#### [AIM OF THE TASK]
Repeat only the lines from the one containing "lining[2] = (.3065, .0066)" through the one containing "M['frame'], parent=door1, smooth=False)", exactly as written, both ends included.

#### [SUPPLIED RECORDS]

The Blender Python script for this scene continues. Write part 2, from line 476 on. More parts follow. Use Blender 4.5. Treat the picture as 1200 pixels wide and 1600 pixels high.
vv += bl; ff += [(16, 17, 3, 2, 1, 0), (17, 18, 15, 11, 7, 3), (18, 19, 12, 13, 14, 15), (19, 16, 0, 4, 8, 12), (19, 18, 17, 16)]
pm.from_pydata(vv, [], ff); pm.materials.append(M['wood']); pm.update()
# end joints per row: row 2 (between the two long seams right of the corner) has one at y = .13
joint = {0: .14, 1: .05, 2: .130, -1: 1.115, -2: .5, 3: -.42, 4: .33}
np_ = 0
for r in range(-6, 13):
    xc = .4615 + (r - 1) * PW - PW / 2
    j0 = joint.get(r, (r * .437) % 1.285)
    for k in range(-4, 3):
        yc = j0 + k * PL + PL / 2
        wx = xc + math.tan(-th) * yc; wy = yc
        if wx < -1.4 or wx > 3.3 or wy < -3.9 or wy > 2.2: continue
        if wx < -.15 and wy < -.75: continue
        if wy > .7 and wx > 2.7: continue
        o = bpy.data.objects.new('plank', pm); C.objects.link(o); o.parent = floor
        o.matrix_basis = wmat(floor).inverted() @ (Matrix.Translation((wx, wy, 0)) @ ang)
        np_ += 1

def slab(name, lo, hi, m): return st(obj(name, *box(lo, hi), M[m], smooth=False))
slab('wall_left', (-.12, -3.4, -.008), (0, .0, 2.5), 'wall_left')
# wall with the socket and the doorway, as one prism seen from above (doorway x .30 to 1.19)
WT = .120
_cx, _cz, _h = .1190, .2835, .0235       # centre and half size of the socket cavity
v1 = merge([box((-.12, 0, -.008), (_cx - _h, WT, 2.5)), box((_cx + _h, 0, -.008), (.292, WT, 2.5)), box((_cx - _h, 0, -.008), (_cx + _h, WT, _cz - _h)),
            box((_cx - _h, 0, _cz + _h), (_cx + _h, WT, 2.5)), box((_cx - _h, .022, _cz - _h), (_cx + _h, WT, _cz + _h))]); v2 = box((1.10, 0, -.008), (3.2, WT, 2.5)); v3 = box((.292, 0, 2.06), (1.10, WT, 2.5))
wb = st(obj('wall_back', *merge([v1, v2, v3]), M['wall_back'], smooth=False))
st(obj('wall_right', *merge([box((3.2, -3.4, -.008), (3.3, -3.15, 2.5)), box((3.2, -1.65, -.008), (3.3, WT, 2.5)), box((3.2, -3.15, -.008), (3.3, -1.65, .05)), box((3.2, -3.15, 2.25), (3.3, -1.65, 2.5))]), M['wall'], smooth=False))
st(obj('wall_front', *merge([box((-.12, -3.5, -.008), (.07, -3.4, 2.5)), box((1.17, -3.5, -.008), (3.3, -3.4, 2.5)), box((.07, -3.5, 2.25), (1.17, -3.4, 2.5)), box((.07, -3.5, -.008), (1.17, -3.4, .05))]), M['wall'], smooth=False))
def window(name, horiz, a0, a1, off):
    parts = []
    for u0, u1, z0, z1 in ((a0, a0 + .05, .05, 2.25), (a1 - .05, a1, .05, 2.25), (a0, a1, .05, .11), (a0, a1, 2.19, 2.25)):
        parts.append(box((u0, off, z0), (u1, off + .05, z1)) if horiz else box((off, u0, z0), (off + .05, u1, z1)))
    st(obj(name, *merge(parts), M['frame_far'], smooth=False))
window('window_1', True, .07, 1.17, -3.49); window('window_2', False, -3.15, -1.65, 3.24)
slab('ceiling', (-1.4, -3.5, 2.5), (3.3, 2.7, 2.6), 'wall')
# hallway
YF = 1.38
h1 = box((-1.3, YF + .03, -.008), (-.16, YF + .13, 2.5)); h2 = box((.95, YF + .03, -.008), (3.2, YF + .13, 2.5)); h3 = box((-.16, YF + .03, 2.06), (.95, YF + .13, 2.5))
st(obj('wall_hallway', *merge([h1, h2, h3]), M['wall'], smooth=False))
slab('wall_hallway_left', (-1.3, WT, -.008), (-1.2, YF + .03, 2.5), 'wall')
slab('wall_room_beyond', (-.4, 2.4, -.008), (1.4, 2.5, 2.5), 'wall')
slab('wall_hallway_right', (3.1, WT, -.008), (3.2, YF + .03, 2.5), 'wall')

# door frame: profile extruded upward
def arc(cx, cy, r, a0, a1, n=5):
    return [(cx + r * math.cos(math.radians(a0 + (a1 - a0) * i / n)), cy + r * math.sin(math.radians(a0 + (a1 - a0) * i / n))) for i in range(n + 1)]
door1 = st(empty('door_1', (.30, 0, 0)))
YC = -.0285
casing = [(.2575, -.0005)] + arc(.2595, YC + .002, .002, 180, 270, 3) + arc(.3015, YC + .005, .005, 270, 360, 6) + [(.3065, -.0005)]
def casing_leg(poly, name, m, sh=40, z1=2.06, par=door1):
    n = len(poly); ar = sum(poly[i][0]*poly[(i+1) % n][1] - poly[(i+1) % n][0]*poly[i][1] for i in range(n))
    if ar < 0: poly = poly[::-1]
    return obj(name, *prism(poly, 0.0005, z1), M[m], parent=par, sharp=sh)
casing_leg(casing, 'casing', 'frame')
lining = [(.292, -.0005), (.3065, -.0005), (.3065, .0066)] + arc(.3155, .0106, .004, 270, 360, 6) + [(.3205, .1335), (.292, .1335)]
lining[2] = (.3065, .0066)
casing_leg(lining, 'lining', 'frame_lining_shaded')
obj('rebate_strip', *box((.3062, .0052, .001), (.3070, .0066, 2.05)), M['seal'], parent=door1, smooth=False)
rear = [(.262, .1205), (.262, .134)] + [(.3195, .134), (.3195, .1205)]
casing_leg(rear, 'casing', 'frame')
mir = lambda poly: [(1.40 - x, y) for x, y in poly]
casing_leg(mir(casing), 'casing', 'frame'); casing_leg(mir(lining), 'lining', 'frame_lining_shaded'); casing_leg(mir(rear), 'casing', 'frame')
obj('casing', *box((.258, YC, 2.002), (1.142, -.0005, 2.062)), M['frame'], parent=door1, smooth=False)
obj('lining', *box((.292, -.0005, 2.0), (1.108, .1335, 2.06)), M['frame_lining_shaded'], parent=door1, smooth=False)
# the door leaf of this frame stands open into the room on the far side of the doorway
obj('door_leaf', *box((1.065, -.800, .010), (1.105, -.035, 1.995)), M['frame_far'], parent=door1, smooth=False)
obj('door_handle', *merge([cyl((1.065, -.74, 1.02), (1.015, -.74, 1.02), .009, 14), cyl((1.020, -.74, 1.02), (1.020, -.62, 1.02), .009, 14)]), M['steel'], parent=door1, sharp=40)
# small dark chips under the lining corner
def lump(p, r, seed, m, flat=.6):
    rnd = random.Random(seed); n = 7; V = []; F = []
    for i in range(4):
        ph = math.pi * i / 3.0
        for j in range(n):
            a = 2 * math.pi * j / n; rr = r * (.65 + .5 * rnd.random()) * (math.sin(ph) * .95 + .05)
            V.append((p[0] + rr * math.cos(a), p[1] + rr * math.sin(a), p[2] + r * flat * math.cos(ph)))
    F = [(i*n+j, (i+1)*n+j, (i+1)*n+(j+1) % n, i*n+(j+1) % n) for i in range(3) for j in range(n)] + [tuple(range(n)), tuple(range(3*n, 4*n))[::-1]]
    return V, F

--

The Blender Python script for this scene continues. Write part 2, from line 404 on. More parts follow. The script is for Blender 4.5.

#### [SOLUTION FOR THIS PROBLEM]
lining[2] = (.3065, .0066)
casing_leg(lining, 'lining', 'frame_lining_shaded')
obj('rebate_strip', *box((.3062, .0052, .001), (.3070, .0066, 2.05)), M['seal'], parent=door1, smooth=False)
rear = [(.262, .1205), (.262, .134)] + [(.3195, .134), (.3195, .1205)]
casing_leg(rear, 'casing', 'frame')
mir = lambda poly: [(1.40 - x, y) for x, y in poly]
casing_leg(mir(casing), 'casing', 'frame'); casing_leg(mir(lining), 'lining', 'frame_lining_shaded'); casing_leg(mir(rear), 'casing', 'frame')
obj('casing', *box((.258, YC, 2.002), (1.142, -.0005, 2.062)), M['frame'], parent=door1, smooth=False)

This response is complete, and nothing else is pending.